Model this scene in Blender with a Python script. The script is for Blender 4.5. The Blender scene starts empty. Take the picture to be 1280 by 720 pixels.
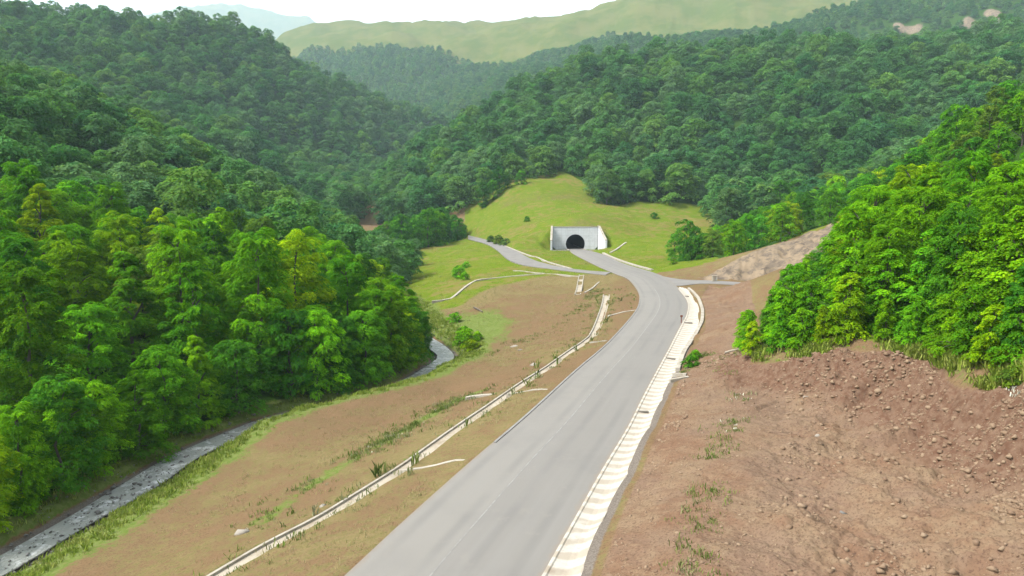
import bpy, math, random
import numpy as np
from mathutils import Vector
from mathutils.geometry import tessellate_polygon
C = bpy.context.scene.collection
scene = bpy.context.scene
rng = np.random.default_rng(7)

# survey of the valley in metres: x right, y up the valley, z above the road
LINES = {
    'road_left': [(25.1, 305.55, 0), (24.7, 280.72, 0), (26.58, 241.39, 0), (28.35, 214.3, 0), (29.99, 197.06, 0), (31.08, 184.33, 0), (29.37, 161.64, 0), (26.92, 145.09, 0), (22.83, 127.61, 0), (14.06, 99.64, 0), (7.56, 81.97, 0), (1.22, 64.07, 0), (-3.15, 52.43, 0), (-7.05, 41.46, 0), (-9.1, 35.32, 0)],
    'road_right': [(32.52, 305.55, 0), (36.46, 276.22, 0), (37.84, 234.8, 0), (41.48, 204.1, 0), (42.05, 188.39, 0), (40.29, 168.01, 0), (38.99, 160.12, 0), (37.05, 146.34, 0), (34.9, 135.8, 0), (31.6, 123.87, 0), (29.0, 116.19, 0), (24.08, 101.45, 0), (21.82, 94.56, 0), (17.01, 80.38, 0), (13.38, 69.52, 0), (10.36, 60.27, 0), (6.88, 50.61, 0), (4.28, 43.05, 0), (1.6, 35.32, 0)],
    'gutter_out': [(40.49, 166.37, 0), (41.24, 161.64, 0), (39.25, 148.91, 0), (37.1, 136.9, 0), (34.92, 127.61, 0), (28.85, 105.94, 0), (25.27, 96.75, 0), (19.48, 80.38, 0), (15.46, 69.22, 0), (12.38, 60.27, 0), (8.53, 49.2, 0), (5.96, 42.36, 0), (3.77, 35.32, 0)],
    'side_low': [(-23.44, 369.04, 1.6), (-12.63, 331.08, 1.2), (-6.0, 288.23, 0.8), (-1.43, 246.95, 0.4), (3.68, 226.84, 0.15), (11.23, 215.11, 0.05), (17.51, 206.56, 0), (26.63, 195.93, 0)],
    'side_up': [(-26.14, 411.88, 1.6), (-11.12, 356.45, 1.2), (-0.7, 304.08, 0.8), (6.68, 250.62, 0.4), (12.0, 229.9, 0.15), (17.58, 216.47, 0.05), (24.13, 207.81, 0), (29.39, 204.1, 0)],
    'branch_up': [(41.0, 201.7, 0), (42.51, 190.48, 0), (46.26, 183.34, 0), (53.11, 181.2, 0), (59.62, 176.7, 0), (64.47, 173.12, 0), (72.37, 168.01, 0), (80.59, 164.76, 0)],
    'branch_low': [(40.5, 178.55, 0), (40.69, 169.68, 0), (47.33, 173.83, 0), (52.49, 173.47, 0), (56.37, 170.53, 0), (61.4, 164.76, 0), (68.39, 158.63, 0), (75.55, 154.31, 0)],
    'ditch': [(-18.05, 39.57, -2.3), (-15.62, 44.23, -2.3), (-13.49, 47.74, -2.3), (-12.21, 50.48, -2.3), (-9.62, 55.95, -2.25), (-7.38, 61.62, -2.2), (-3.95, 70.52, -2.1), (-0.19, 79.5, -2.0), (6.13, 94.49, -1.8), (10.33, 104.49, -1.6), (13.64, 113.88, -1.5), (19.82, 146.29, -1.2), (22.09, 160.57, -1.0)],
    'chute_short': [(19.89, 196.77, -0.2), (15.69, 163.95, -2.6)],
    'kerb_slope': [(23.35, 184.18, -0.2), (17.53, 165.2, -1.8)],
    'kerb_terrace': [(-20.06, 171.86, -4.5), (-15.64, 174.11, -4), (-13.11, 187.66, -3), (-10.39, 198.48, -2), (-6.08, 201.24, -1.6), (4.7, 202.26, -1), (12.2, 201.99, -0.5), (18.76, 192.15, -0.4)],
    'kerb_spur': [(0.5, 213.77, -0.2), (5.32, 208.18, -0.4), (9.68, 203.15, -0.5)],
    'kerb_side': [(-3.3, 316.73, 1.1), (3.56, 280.0, 0.7), (11.0, 243.39, 0.4), (18.56, 213.23, 0.1)],
    'kerb_portal': [(37.04, 280.72, 0.0), (38.63, 239.71, 0.0), (42.22, 207.81, 0.0)],
    'chute_hill': [(39.57, 277.91, 0.2), (49.53, 300.0, 5.22)],
    'kerb_outer': [(41.79, 162.37, 0.1), (39.75, 148.16, 0.1), (36.83, 132.99, 0.1), (33.84, 121.46, 0.1), (31.12, 112.5, 0.1), (27.7, 103.45, 0.1), (24.75, 95.17, 0.1), (19.76, 80.76, 0.1)],
    'drain_a': [(-3.16, 52.69, -0.1), (-4.52, 53.74, -0.9), (-6.16, 53.89, -1.5), (-8.22, 54.63, -2.0), (-9.31, 55.65, -2.2)],
    'drain_b': [(4.31, 74.27, -0.1), (2.26, 76.27, -1.2), (-0.56, 78.13, -2.0)],
    'drain_c': [(-0.28, 79.33, -2.0), (-4.05, 81.32, -2.7), (-5.62, 81.68, -3.0)],
    'drain_d': [(23.93, 131.22, -0.1), (21.06, 130.45, -0.6), (18.09, 128.79, -1.1)],
    'drain_e': [(14.17, 101.34, -0.1), (11.95, 103.64, -1.3)],
    'stream': [(-41.74, 47.09, -8.2), (-40.35, 51.95, -8.2), (-39.26, 58.77, -8.2), (-37.93, 66.9, -8.2), (-36.9, 75.39, -8.1), (-34.4, 82.23, -8.1), (-31.16, 88.62, -8.1), (-26.44, 92.6, -8), (-21.56, 98.16, -8), (-16.85, 105.35, -8), (-14.24, 114.76, -8), (-12.66, 121.99, -8), (-12.41, 126.87, -7.9), (-15.03, 134.49, -7.8), (-20.85, 148.06, -7.6), (-27.7, 169.08, -7.5), (-42.34, 213.74, -7.2)],
    'weeds_bench': [(22.1, 70.51, 2.2), (21.75, 64.32, 2.2), (18.61, 56.8, 2.2), (16.38, 51.71, 2.2), (14.18, 46.66, 2.2), (12.37, 41.85, 2.2), (10.94, 38.42, 2.2), (9.7, 34.6, 2.2), (8.56, 31.44, 2.2)],
    'cut_edge': [(24.91, 70.35, 3.6), (26.23, 67.77, 4.2), (29.09, 64.43, 5.6), (31.33, 63.83, 6.5), (32.33, 61.83, 6.7), (34.02, 60.03, 6.8), (35.05, 57.81, 6.8), (34.1, 53.83, 6.8), (32.55, 49.97, 6.9), (32.35, 47.19, 7.0), (32.97, 45.85, 7.2), (33.81, 44.6, 8.2), (32.8, 39.61, 10)],
    'cut_foot': [(24.3, 67.31, 2.6), (24.84, 62.52, 2.7), (26.93, 59.19, 2.9), (28.4, 57.28, 3.1), (30.11, 55.01, 3.3), (30.59, 51.32, 3.6), (30.01, 46.49, 4.0), (29.12, 41.84, 4.3), (29.25, 37.98, 4.8), (29.84, 35.37, 5.4)],
    'bank_veg': [(-18.97, 50.42, -4.0), (-18.03, 55.26, -4.2), (-16.39, 61.94, -4.4), (-13.7, 67.26, -4.4), (-10.73, 74.92, -4.4), (-7.74, 81.36, -4.3), (-4.05, 85.28, -3.6)],
    'portal': [(28.19, 309, 0)],
    'marker': [(28.8, 115.39, 0)],
    'block': [(52.84, 179.58, 0.2)],
    'log_a': [(-7.98, 158.72, -4.5)],
    'log_b': [(24.45, 77.93, 2.3), (26.16, 77.02, 2.6)],
    'flower': [(32.98, 44.14, 6.6)],
    'shrubpatch': [(-7.63, 129.65, -6.8)],
    'b1': [(-19.83, 48.41, -3.6)],
    'b2': [(-12.3, 50.82, -2.9)],
    'head': [(18.76, 75.47, 0.4)],
    'head_a': [(18.25, 76.73, 0.35), (19.5, 75.58, 0.6)],
    'head_b': [(17.25, 73.93, 0.35), (19.37, 74.35, 0.6)],
    'cul_bush': [(21.24, 80.68, 0.9), (22.35, 82.78, 1.2)],
    'cul_weeds': [(19.81, 77.94, 0.7), (21.84, 81.92, 1.1), (23.79, 84.13, 1.6), (25.48, 83.22, 2)],
    'bench_up': [(22.1, 70.51, 2.2), (24.38, 75.11, 2.4), (27.0, 80.44, 2.6)],
}
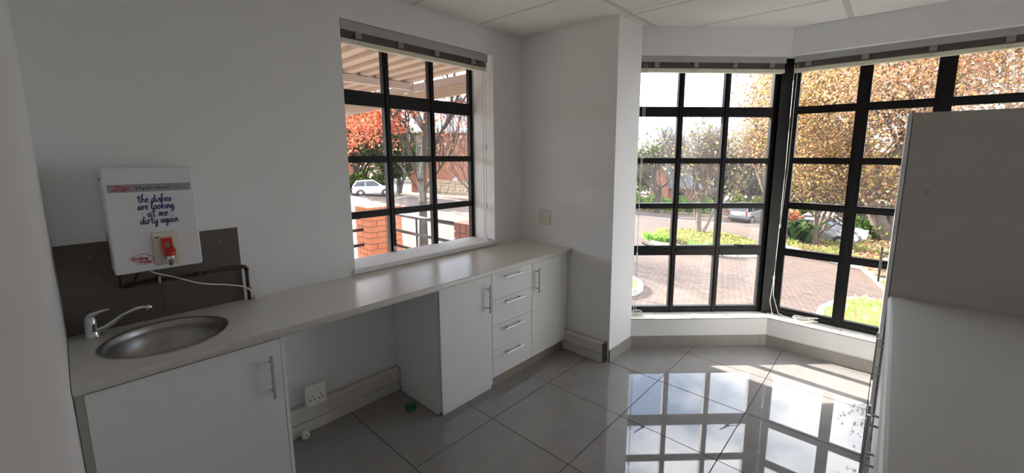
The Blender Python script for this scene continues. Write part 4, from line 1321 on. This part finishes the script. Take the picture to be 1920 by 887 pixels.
# ---- cars
def car(name, label, loc, rz, paint, L=4.2, Wd=1.75, Hh=1.48, kind='hatch', cat='car'):
    o = thing(name, label, cat, loc, None, rz)
    # local: x = front, y = left
    hw = Wd / 2; zb, wl = .22, .92
    if kind == 'suv':
        wl = 1.05; zb = .30
    def st(x, zt, w_): return (x * L, zt, w_ * hw)
    if kind == 'suv':
        S = [st(-.5, .95, .90), st(-.485, 1.06, .96), st(-.35, 1.08, 1.0), st(0, 1.07, 1.0), st(.20, 1.07, 1.0), st(.38, 1.02, .98), st(.47, .92, .92), st(.5, .72, .84)]
        roof = [(-.485, 1.05, .90), (-.44, Hh, .74), (-.25, Hh + .03, .76), (.02, Hh + .01, .76), (.22, 1.07, .90)]
    elif kind == 'mini':
        S = [st(-.5, .78, .86), st(-.48, .92, .94), st(-.35, .95, 1.0), st(0, .94, 1.0), st(.18, .94, .99), st(.36, .88, .95), st(.46, .74, .88), st(.5, .55, .78)]
        roof = [(-.47, .93, .86), (-.38, Hh - .08, .70), (-.18, Hh, .74), (.02, Hh - .03, .72), (.24, .93, .88)]
    else:
        S = [st(-.5, .80, .86), st(-.48, .95, .94), st(-.33, .98, 1.0), st(0, .95, 1.0), st(.20, .95, .99), st(.38, .84, .95), st(.46, .72, .88), st(.5, .52, .78)]
        roof = [(-.46, .96, .86), (-.33, Hh - .05, .70), (-.12, Hh, .72), (.05, Hh - .02, .72), (.27, .93, .88)]
    wr = .31 if kind != 'suv' else .35
    xf, xr = .31 * L, -.30 * L
    V, F = [], []
    for x, zt, w_ in S:
        zl = zb + .10 * (abs(x) > .46 * L)
        V += [(x, -w_ * .92, zl), (x, -w_, zb + .2), (x, -w_ * .985, zt - .12), (x, -w_ * .90, zt), (x, 0, zt + .035), (x, w_ * .90, zt), (x, w_ * .985, zt - .12), (x, w_, zb + .2), (x, w_ * .92, zl)]
    for i in range(len(S) - 1):
        for k in range(8):
            F.append((i * 9 + k, i * 9 + k + 1, i * 9 + 10 + k, i * 9 + 9 + k))
        F.append((i * 9 + 8, i * 9, i * 9 + 9, i * 9 + 17))
    F.append(tuple(range(9))); q = (len(S) - 1) * 9; F.append(tuple(q + i for i in range(9)))
    lo = Vector(loc)
    def part(m, nm, mat, par=o, fix=False):
        me = bpy.data.meshes.new(nm); me.from_pydata(m.v, [], m.f); me.polygons.foreach_set('use_smooth', m.smooth)
        bm = bmesh.new(); bm.from_mesh(me); bmesh.ops.recalc_face_normals(bm, faces=bm.faces[:]); bm.to_mesh(me); bm.free()
        me.materials.append(mat)
        ob = bpy.data.objects.new(nm, me); COL.objects.link(ob); ob.parent = par
        return ob
    part(MB().add(V, F, True), 'body', paint)
    # greenhouse: glass shell and painted roof with pillars
    g_, rf = MB(), MB()
    R3 = [(x * L, z, w_ * hw) for x, z, w_ in roof]
    rear, r1, r2, r3, front = R3
    vs = []
    for (x, z, w_) in R3: vs += [(x, -w_, z), (x, w_, z)]
    base = [(r1[0] * .5 + rear[0] * .5, hw * .90, rear[1]), (r2[0], hw * .92, .96 if kind != 'suv' else 1.07), (r3[0], hw * .92, .96 if kind != 'suv' else 1.07)]
    bz = .94 if kind != 'suv' else 1.05
    bl = [(rear[0], rear[2], bz), (r2[0], hw * .92, bz), (r3[0], hw * .92, bz), (front[0], front[2], bz)]
    for s_ in (-1, 1):
        g_.add([(rear[0], s_ * rear[2], bz), (r1[0], s_ * r1[2], r1[1] - .02), (r2[0], s_ * r2[2], r2[1] - .02), (r2[0], s_ * hw * .92, bz)], [(0, 1, 2, 3)])
        g_.add([(r2[0], s_ * hw * .92, bz), (r2[0], s_ * r2[2], r2[1] - .02), (r3[0], s_ * r3[2], r3[1] - .02), (front[0], s_ * front[2], bz)], [(0, 1, 2, 3)])
    g_.add([(rear[0], -rear[2], rear[1]), (rear[0], rear[2], rear[1]), (r1[0], r1[2], r1[1]), (r1[0], -r1[2], r1[1])], [(0, 1, 2, 3)])
    g_.add([(front[0], -front[2], bz), (front[0], front[2], bz), (r3[0], r3[2], r3[1]), (r3[0], -r3[2], r3[1])], [(0, 1, 2, 3)])
    part(g_, 'window_glass', M['carglass'])
    T = .035
    vs = []
    for (x, z, w_) in (r1, r2, r3):
        vs += [(x, -w_, z), (x, -w_ * .5, z + T), (x, w_ * .5, z + T), (x, w_, z)]
    rf.add(vs, [(i * 4 + k, i * 4 + k + 1, i * 4 + 5 + k, i * 4 + 4 + k) for i in range(2) for k in range(3)], True)
    part(rf, 'roof', paint)
    pil = MB()
    for s_ in (-1, 1):
        for a, b in (((rear[0], s_ * rear[2], bz), (r1[0], s_ * r1[2], r1[1])), ((r2[0], s_ * (hw * .93), bz), (r2[0], s_ * r2[2], r2[1])),
                     ((front[0], s_ * front[2], bz), (r3[0], s_ * r3[2], r3[1])), ((r1[0], s_ * r1[2], r1[1]), (r3[0], s_ * r3[2], r3[1]))):
            pil.tube([a, b], .035, 5)
    part(pil, 'pillars', paint)
    for x in (xf, xr):
        for s_ in (-1, 1):
            t_ = MB().lathe((x, s_ * (hw - .09), wr), [(wr * .62, -.10), (wr * .95, -.10), (wr, -.06), (wr, .06), (wr * .95, .10), (wr * .62, .10)], 20, 'y')
            ty_ = part(t_, 'tyre', M['tyre'])
            r_ = MB().lathe((x, s_ * (hw - .09) , wr), [(wr * .64, s_ * .07), (wr * .60, s_ * .09), (wr * .2, s_ * .075), (.001, s_ * .085)], 14, 'y')
            part(r_, 'wheel_rim', M['rim'], ty_)
            ar = MB()
            pts = [(x + (wr + .05) * math.cos(a), s_ * (hw * 1.0), wr + (wr + .05) * math.sin(a)) for a in np.linspace(-.25, math.pi + .25, 14)]
            ar.tube(pts, .03, 5)
            part(ar, 'wheel_arch', M['carblack'])
    for s_ in (-1, 1):
        zt = bz - .2
        part(MB().box(-.5 * L - .012, -.47 * L, s_ * hw * .82 - .07, s_ * hw * .82 + .07, zt - .10, zt + (.22 if kind == 'suv' else .1), .01, 1), 'tail_light', M['taillight'])
        part(MB().box(.455 * L, .49 * L, s_ * hw * .62 - .14, s_ * hw * .62 + .14, .60, .74, .01, 1), 'head_light', M['headlight'])
        part(MB().box(.14 * L, .19 * L, s_ * (hw + .09) - .08, s_ * (hw + .09) + .08, bz - .02, bz + .12, .02, 1), 'mirror', paint)
    part(MB().box(-.5 * L - .03, -.49 * L, -.26, .26, .55 if kind != 'suv' else .72, .66 if kind != 'suv' else .84), 'number_plate', M['paintline'])
    part(MB().box(-.5 * L - .02, -.44 * L, -hw * .86, hw * .86, zb, zb + .2, .02, 1), 'rear_bumper', M['carblack'])
    part(MB().box(.465 * L, .503 * L, -hw * .6, hw * .6, .30, .44, .01, 1), 'front_grille', M['carblack'])
    return o
def face(dx, dy): return math.atan2(dy, dx)
car('car', 'small white hatchback parked before the hedge in the left window', g3(-34.9, 19.65), face(.42, .90), M['carwhite'], 3.6, 1.63, 1.49, 'mini')
car('car', 'silver hatchback parked nose right behind the slim tree', g3(-.75, 31.3), face(.95, -.12), M['carsilver'], 4.2, 1.76, 1.47)
car('car', 'white hatchback parked beyond the silver one by the fence', g3(-.5, 34.4), face(.96, -.05), M['carwhite'], 4.3, 1.78, 1.60)
car('suv', 'silver SUV seen from behind in the slanted window', g3(-7.0, 40.6), face(.18, .98), M['carsilver'], 4.3, 1.80, 1.70, 'suv')

# ---- brick house with slate roof seen in the slanted window
hs = thing('brick_house', 'orange brick house with slate roof far off in the slanted window', 'house', g3(-18.2, 47.5))
hd_ = Vector((.93, .36)).normalized()
def hpt(a, b): return (-20.0 + hd_.x * a - hd_.y * b, 48.0 + hd_.y * a + hd_.x * b)
zg = gz(-18, 47)
mm = MB().prism([hpt(0, 0), hpt(2.1, 0), hpt(2.1, 6), hpt(0, 6)], zg, zg + 2.9)
a, b, c_ = hpt(0, 0), hpt(2.1, 0), hpt(.9, 0)
d1, d2, d3 = hpt(0, 6), hpt(2.1, 6), hpt(.9, 6)
mm.add([(*a, zg + 2.9), (*b, zg + 2.9), (*c_, zg + 5.2), (*d1, zg + 2.9), (*d2, zg + 2.9), (*d3, zg + 5.2)], [(0, 1, 2), (3, 5, 4), (0, 2, 5, 3), (1, 4, 5, 2)])
mm.build('gable_wall', M['farbrick'], hs, fix=False)
MB().prism([hpt(2.1, .6), hpt(6.5, .6), hpt(6.5, 6), hpt(2.1, 6)], zg, zg + 2.0).build('side_wall', M['farbrick'], hs, fix=False)
rr1 = MB()
p = [hpt(1.0, -.3), hpt(6.8, -.3), hpt(6.8, 3.5), hpt(1.0, 3.5)]
rr1.add([(*hpt(2.0, -.1), zg + 2.25), (*hpt(6.8, -.1), zg + 2.1), (*hpt(6.8, 5), zg + 5.2), (*hpt(1.0, 5), zg + 5.4),
         (*hpt(2.0, -.1), zg + 2.05), (*hpt(6.8, -.1), zg + 1.9), (*hpt(6.8, 5), zg + 5.0), (*hpt(1.0, 5), zg + 5.2)],
        [(0, 1, 2, 3), (4, 7, 6, 5), (0, 4, 5, 1), (1, 5, 6, 2), (2, 6, 7, 3), (3, 7, 4, 0)])
rr1.build('roof', M['slate'], hs, fix=False)
MB().add([(*hpt(.85, -.25), zg + 5.45), (*hpt(2.35, -.25), zg + 2.7), (*hpt(2.35, -.25), zg + 2.45), (*hpt(.85, -.25), zg + 5.15), (*hpt(.85, .1), zg + 5.45), (*hpt(2.35, .1), zg + 2.7), (*hpt(2.35, .1), zg + 2.45), (*hpt(.85, .1), zg + 5.15)],
         [(0, 1, 2, 3), (4, 5, 6, 7), (0, 1, 5, 4), (3, 2, 6, 7)]).build('barge_board', M['slate'], hs, fix=False)
MB().add([(*hpt(.95, -.25), zg + 5.45), (*hpt(-.3, -.25), zg + 2.7), (*hpt(-.3, -.25), zg + 2.45), (*hpt(.95, -.25), zg + 5.15), (*hpt(.95, .1), zg + 5.45), (*hpt(-.3, .1), zg + 2.7), (*hpt(-.3, .1), zg + 2.45), (*hpt(.95, .1), zg + 5.15)],
         [(0, 1, 2, 3), (4, 5, 6, 7), (0, 1, 5, 4), (3, 2, 6, 7)]).build('barge_board', M['slate'], hs, fix=False)
MB().prism([hpt(2.6, .54), hpt(3.9, .54), hpt(3.9, .62), hpt(2.6, .62)], zg + .2, zg + 1.6).build('window', M['carglass'], hs, fix=False)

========

Stated problem:
Take the records from their first line through the line containing "rng = np.random.default_rng(7)" and please return exactly those lines, both ends included, minus the pictures.

Written answer:
Model this scene in Blender with a Python script. The script is for Blender 4.5. The Blender scene starts empty. Take the picture to be 1280 by 720 pixels.
import bpy, math, random
import numpy as np
from mathutils import Vector
from mathutils.geometry import tessellate_polygon
C = bpy.context.scene.collection
scene = bpy.context.scene
rng = np.random.default_rng(7)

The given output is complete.